Sunday 5 July 2020

Movie Review: Dangerous Crossing (1953)


A woman-in-distress drama, Dangerous Crossing is a compact economy thriller, with plenty of spooky style enlivening the story of a troubled bride on a luxury ship.

In New York, newlyweds John and Ruth Bowman (Carl Betz and Jeanne Crain) board a transatlantic ocean liner, seemingly giddy with happiness. They only met a few weeks prior, with John helping heiress Ruth through a difficult patch. But as soon as the ship sails, John promptly disappears. Ruth is frazzled: none of the crew members can remember John coming on board and there is no record of him as a passenger. Ruth starts to question her sanity.

Doctor Paul Manning (Michael Rennie) is in charge of passenger health, and he tries to untangle Ruth's story. She then receives a phone call from John, claiming they are both in danger and she ought to not trust anyone. With the ship sailing through thick fog, Ruth has to decide whether she can confide in Paul, while holding out hope John will reappear with an explanation.

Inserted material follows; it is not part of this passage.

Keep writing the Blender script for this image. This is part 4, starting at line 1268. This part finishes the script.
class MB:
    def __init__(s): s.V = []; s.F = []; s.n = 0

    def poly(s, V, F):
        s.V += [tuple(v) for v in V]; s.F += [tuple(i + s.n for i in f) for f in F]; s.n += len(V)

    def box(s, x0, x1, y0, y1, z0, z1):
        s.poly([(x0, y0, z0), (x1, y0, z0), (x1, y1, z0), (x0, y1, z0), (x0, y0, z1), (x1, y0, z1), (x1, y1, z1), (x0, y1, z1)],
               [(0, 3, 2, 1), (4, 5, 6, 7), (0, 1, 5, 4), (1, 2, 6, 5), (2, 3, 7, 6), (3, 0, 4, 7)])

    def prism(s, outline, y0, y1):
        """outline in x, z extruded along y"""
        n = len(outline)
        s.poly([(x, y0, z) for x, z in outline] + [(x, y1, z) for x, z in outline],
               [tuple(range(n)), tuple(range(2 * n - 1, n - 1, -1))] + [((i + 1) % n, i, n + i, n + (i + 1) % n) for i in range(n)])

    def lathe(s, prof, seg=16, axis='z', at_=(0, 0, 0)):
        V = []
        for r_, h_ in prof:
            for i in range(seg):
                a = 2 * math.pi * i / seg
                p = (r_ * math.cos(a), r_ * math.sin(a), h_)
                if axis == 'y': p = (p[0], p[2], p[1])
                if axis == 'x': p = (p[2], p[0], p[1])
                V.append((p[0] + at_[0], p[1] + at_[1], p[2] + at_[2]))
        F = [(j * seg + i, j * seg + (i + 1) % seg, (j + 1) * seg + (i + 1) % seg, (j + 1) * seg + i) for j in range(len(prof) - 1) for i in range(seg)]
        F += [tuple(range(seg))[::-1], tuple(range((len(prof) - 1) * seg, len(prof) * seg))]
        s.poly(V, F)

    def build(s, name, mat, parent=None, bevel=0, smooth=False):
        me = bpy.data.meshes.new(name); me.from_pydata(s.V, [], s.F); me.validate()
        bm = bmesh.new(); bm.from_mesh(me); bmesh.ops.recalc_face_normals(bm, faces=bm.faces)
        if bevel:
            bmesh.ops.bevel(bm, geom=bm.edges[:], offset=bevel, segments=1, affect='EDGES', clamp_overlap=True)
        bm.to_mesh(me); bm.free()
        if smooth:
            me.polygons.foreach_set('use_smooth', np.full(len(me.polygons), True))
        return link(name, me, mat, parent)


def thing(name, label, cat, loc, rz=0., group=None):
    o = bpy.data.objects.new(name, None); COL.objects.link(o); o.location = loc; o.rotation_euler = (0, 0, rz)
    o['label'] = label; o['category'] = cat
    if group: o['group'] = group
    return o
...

Filmed on a miniscule budget in a matter of days and on sets built for other movies, Dangerous Crossing makes good use of scarce resources. Leo Townsend's script is stripped of any externalities, and director Joseph M. Newman limits the action to 75 minutes, maintaining tight control over a traditional gaslighting plot.

The opening few minutes introduce the happy couple and all the events that will subsequently be questioned as unreal, casting genuine doubt on Ruth's mental health. Newman appropriates black and white to his advantage, and utilizes seaworthy fog, a relentless fog horn, nighttime shadows and mysterious men in trenchcoats (complete with limp and cane) to elevate the sense of conspiratorial dread engulfing Ruth.

Jeanne Crain and Michael Rennie are the film's two main assets, and they quickly embody their characters. Crain glows despite Ruth's predicament as she alternates between frantic, bewildered, vulnerable and determined. Rennie deploys his sturdy presence to try and calm the waters.

The resolution of the mystery is as trim as the rest of the production, Paul finally extracting from Ruth the threads of a conspiracy swirling in the background. Given the constraints, words have to suffice when flashbacks would have enriched the narrative. But Dangerous Crossing is all about doing more with less, cutting through choppy waters with admirable poise.